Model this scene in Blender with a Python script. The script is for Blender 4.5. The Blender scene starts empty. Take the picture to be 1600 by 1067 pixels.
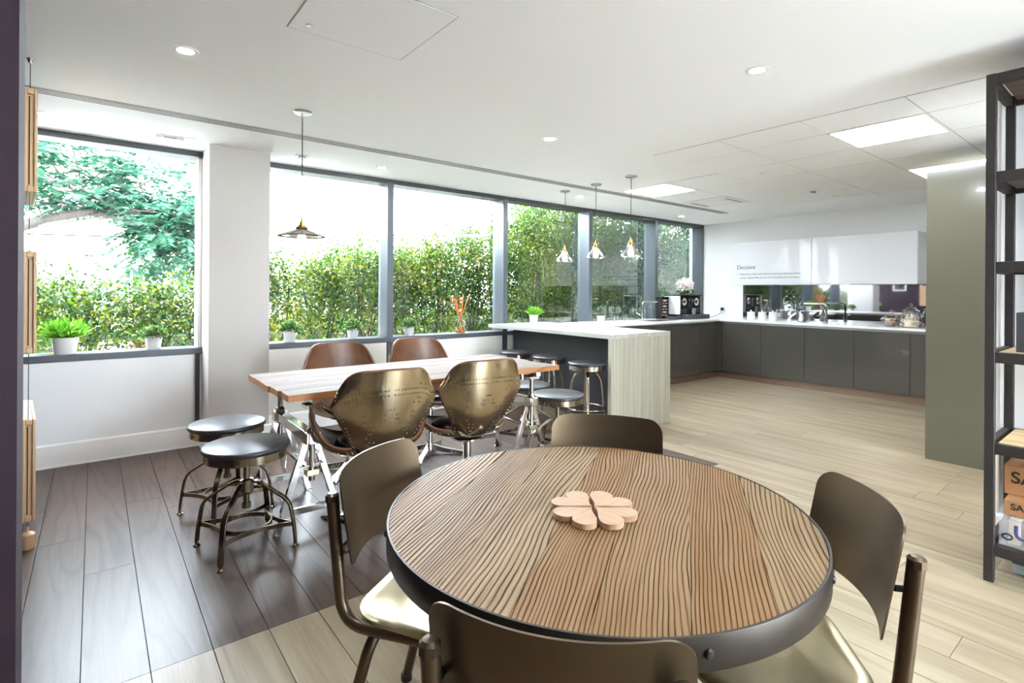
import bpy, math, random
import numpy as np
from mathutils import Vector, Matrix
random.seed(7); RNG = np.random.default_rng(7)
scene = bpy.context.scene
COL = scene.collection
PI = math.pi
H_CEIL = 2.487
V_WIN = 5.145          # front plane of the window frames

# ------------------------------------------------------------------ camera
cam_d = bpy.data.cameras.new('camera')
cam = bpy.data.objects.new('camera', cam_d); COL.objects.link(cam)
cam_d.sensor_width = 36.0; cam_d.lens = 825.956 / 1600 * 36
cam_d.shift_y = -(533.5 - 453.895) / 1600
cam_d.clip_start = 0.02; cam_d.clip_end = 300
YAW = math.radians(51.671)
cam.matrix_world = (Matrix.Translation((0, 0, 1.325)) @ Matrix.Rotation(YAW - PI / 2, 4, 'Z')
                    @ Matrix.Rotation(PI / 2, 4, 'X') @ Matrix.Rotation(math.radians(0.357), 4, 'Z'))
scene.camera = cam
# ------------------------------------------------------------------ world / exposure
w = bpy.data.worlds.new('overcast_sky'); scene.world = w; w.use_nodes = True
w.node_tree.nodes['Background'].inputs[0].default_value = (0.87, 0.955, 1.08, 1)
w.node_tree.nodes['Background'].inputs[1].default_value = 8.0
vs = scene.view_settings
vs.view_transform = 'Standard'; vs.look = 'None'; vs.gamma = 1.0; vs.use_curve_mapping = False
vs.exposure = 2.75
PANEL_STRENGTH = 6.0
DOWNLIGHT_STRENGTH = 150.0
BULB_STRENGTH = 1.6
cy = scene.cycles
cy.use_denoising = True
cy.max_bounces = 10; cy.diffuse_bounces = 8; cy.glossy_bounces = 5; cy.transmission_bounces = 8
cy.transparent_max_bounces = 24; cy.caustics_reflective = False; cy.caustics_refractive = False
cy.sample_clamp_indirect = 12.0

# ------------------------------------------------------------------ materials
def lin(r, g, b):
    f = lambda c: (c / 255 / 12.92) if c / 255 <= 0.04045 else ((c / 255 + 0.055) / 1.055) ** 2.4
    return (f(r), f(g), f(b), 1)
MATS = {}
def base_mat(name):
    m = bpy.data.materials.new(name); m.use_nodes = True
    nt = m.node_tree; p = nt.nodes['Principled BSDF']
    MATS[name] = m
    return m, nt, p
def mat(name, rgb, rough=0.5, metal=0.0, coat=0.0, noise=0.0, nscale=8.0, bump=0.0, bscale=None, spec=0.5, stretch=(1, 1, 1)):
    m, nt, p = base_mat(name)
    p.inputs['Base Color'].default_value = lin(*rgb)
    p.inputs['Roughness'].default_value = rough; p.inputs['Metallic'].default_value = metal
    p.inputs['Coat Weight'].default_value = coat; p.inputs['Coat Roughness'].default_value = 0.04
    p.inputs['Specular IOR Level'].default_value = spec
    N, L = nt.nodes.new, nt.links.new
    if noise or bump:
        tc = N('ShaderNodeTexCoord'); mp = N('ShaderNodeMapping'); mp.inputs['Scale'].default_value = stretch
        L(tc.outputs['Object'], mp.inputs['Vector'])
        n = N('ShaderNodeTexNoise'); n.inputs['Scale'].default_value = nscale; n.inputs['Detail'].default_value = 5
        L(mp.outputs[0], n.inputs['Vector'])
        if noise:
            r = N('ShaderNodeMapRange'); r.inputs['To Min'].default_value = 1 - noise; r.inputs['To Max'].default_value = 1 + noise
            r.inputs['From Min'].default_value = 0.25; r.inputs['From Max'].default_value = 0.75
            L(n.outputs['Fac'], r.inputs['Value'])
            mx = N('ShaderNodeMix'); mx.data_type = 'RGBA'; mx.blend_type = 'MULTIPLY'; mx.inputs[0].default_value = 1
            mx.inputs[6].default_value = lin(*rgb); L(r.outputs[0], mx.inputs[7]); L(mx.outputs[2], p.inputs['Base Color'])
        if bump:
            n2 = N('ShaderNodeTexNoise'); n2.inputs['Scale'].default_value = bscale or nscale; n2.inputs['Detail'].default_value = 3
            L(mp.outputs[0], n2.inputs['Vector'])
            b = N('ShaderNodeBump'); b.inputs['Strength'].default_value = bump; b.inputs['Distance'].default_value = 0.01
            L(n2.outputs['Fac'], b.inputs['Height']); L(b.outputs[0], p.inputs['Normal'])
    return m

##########

# WRITTEN INSTRUCTION
From the first line of the listing above, repeat every line through the one holding "V_WIN = 5.145". Both ends count, and pictures stay out.

# OUTPUT BELOW
Model this scene in Blender with a Python script. The script is for Blender 4.5. The Blender scene starts empty. Take the picture to be 1600 by 1067 pixels.
import bpy, math, random
import numpy as np
from mathutils import Vector, Matrix
random.seed(7); RNG = np.random.default_rng(7)
scene = bpy.context.scene
COL = scene.collection
PI = math.pi
H_CEIL = 2.487
V_WIN = 5.145          # front plane of the window frames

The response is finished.